Your power isn’t in your ability to hold it all together. Your power is in your ability to destroy all that’s not you. To lose yourself you must disconnect from the truth, break yourself into bits and accept that you don’t have the power of the entire universe running through you.

Too strong woman,

Letting it down, asking for help, coming undone is the way back to you. You must walk the path through the darkness to find your deepest truth. You must unlock the boxes in which you’ve packed yourself, you must awaken to the power that lives within you.

The way back home, too strong woman, is to let it go. I know that’s scary. I know all you know is holding on and digging in and never letting yourself be weak. But weakness isn’t letting go, it’s holding long after it’s gone.
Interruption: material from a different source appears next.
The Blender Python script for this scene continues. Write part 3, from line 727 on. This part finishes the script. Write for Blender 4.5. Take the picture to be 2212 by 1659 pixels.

The way back home is through.

Too strong woman,

Explore your pain, explore your stuckness, explore the way you give to everyone but yourself, explore the way you push forward, no matter what, explore how you just keep going, explore how you never give up, explore how you relentlessly find a way, explore how you do it all alone, never let anyone in or to see what you’re holding onto.

Too strong woman,

I know you. I used to be you. I never let anyone in. I never let anyone see. Until one day I decided to let go. No one came for me. I knew they wouldn’t. But I came for myself. I fought for who I became. I thought my power was in my hiding but it wasn’t… it was in my reclaiming me and choosing to live. It was choosing to see my scars as proof I showed up for my life and the path it took to get here, instead of shame.

It was choosing to forgive myself for all the times I twisted myself into someone I wasn’t. It finding redemption in the spaces where I violated my values and did things I wasn’t and never will be proud of. It was in the forgiveness of others for their violations. And it was in the power of surrendering, that I found my way home.

And now I’m just powerful.

I’m not too strong. I’m not too weak. I just am who I am. A strong, confident, powerful, unapologetic woman who refuses to dull or shrink every again. Not from force but from true power. But I used to be too strong… like you… and if I can do this… so can you.